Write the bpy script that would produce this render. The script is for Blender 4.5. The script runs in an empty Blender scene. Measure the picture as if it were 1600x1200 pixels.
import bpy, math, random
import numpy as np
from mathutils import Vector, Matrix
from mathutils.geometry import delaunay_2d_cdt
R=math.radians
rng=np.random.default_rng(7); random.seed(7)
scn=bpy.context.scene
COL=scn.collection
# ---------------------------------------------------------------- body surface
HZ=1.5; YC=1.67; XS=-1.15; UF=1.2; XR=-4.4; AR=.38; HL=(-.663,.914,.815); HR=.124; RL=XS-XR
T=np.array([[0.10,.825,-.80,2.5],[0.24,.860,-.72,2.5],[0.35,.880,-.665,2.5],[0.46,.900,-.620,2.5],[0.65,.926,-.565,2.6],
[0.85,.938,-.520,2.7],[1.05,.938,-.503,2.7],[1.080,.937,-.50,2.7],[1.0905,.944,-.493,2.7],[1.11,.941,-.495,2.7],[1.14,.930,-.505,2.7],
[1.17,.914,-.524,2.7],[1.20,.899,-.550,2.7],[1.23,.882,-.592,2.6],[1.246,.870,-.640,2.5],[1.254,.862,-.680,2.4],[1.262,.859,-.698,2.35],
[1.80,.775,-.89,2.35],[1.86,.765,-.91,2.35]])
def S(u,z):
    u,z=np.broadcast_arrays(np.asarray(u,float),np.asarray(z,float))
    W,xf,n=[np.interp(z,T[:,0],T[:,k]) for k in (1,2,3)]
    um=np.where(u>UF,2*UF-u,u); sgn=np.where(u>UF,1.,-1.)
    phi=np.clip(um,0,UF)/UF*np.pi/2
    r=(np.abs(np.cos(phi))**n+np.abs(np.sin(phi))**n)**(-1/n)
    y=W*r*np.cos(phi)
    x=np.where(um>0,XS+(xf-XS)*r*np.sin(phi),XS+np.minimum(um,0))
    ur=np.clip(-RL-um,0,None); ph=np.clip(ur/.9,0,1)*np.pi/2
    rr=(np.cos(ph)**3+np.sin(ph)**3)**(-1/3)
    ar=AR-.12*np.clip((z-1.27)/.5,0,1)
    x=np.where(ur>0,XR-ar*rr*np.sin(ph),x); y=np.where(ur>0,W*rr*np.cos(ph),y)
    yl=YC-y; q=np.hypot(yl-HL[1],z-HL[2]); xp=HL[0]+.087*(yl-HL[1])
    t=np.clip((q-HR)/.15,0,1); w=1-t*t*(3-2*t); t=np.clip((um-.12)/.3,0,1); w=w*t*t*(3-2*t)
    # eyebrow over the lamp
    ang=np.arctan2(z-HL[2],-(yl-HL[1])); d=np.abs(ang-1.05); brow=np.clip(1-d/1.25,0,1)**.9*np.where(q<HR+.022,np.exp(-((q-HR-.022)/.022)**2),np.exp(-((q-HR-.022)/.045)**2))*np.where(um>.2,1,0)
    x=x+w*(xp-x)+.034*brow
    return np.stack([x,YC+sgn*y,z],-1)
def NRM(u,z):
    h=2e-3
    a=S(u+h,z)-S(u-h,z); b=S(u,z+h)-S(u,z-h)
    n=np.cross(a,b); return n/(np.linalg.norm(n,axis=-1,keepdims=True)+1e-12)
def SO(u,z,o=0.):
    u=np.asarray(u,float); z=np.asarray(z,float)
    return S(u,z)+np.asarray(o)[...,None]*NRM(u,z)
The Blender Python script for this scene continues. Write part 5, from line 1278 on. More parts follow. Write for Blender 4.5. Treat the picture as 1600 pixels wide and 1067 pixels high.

• WRITTEN TASK: Print exactly the lines from the beginning of the entries through the line with "return S(u,z)+np.asarray(o)[...,None]*NRM(u,z)". Output nothing more.

• SOLUTION FOR THIS EXERCISE:
Write the bpy script that would produce this render. The script is for Blender 4.5. The script runs in an empty Blender scene. Measure the picture as if it were 1600x1200 pixels.
import bpy, math, random
import numpy as np
from mathutils import Vector, Matrix
from mathutils.geometry import delaunay_2d_cdt
R=math.radians
rng=np.random.default_rng(7); random.seed(7)
scn=bpy.context.scene
COL=scn.collection
# ---------------------------------------------------------------- body surface
HZ=1.5; YC=1.67; XS=-1.15; UF=1.2; XR=-4.4; AR=.38; HL=(-.663,.914,.815); HR=.124; RL=XS-XR
T=np.array([[0.10,.825,-.80,2.5],[0.24,.860,-.72,2.5],[0.35,.880,-.665,2.5],[0.46,.900,-.620,2.5],[0.65,.926,-.565,2.6],
[0.85,.938,-.520,2.7],[1.05,.938,-.503,2.7],[1.080,.937,-.50,2.7],[1.0905,.944,-.493,2.7],[1.11,.941,-.495,2.7],[1.14,.930,-.505,2.7],
[1.17,.914,-.524,2.7],[1.20,.899,-.550,2.7],[1.23,.882,-.592,2.6],[1.246,.870,-.640,2.5],[1.254,.862,-.680,2.4],[1.262,.859,-.698,2.35],
[1.80,.775,-.89,2.35],[1.86,.765,-.91,2.35]])
def S(u,z):
    u,z=np.broadcast_arrays(np.asarray(u,float),np.asarray(z,float))
    W,xf,n=[np.interp(z,T[:,0],T[:,k]) for k in (1,2,3)]
    um=np.where(u>UF,2*UF-u,u); sgn=np.where(u>UF,1.,-1.)
    phi=np.clip(um,0,UF)/UF*np.pi/2
    r=(np.abs(np.cos(phi))**n+np.abs(np.sin(phi))**n)**(-1/n)
    y=W*r*np.cos(phi)
    x=np.where(um>0,XS+(xf-XS)*r*np.sin(phi),XS+np.minimum(um,0))
    ur=np.clip(-RL-um,0,None); ph=np.clip(ur/.9,0,1)*np.pi/2
    rr=(np.cos(ph)**3+np.sin(ph)**3)**(-1/3)
    ar=AR-.12*np.clip((z-1.27)/.5,0,1)
    x=np.where(ur>0,XR-ar*rr*np.sin(ph),x); y=np.where(ur>0,W*rr*np.cos(ph),y)
    yl=YC-y; q=np.hypot(yl-HL[1],z-HL[2]); xp=HL[0]+.087*(yl-HL[1])
    t=np.clip((q-HR)/.15,0,1); w=1-t*t*(3-2*t); t=np.clip((um-.12)/.3,0,1); w=w*t*t*(3-2*t)
    # eyebrow over the lamp
    ang=np.arctan2(z-HL[2],-(yl-HL[1])); d=np.abs(ang-1.05); brow=np.clip(1-d/1.25,0,1)**.9*np.where(q<HR+.022,np.exp(-((q-HR-.022)/.022)**2),np.exp(-((q-HR-.022)/.045)**2))*np.where(um>.2,1,0)
    x=x+w*(xp-x)+.034*brow
    return np.stack([x,YC+sgn*y,z],-1)
def NRM(u,z):
    h=2e-3
    a=S(u+h,z)-S(u-h,z); b=S(u,z+h)-S(u,z-h)
    n=np.cross(a,b); return n/(np.linalg.norm(n,axis=-1,keepdims=True)+1e-12)
def SO(u,z,o=0.):
    u=np.asarray(u,float); z=np.asarray(z,float)
    return S(u,z)+np.asarray(o)[...,None]*NRM(u,z)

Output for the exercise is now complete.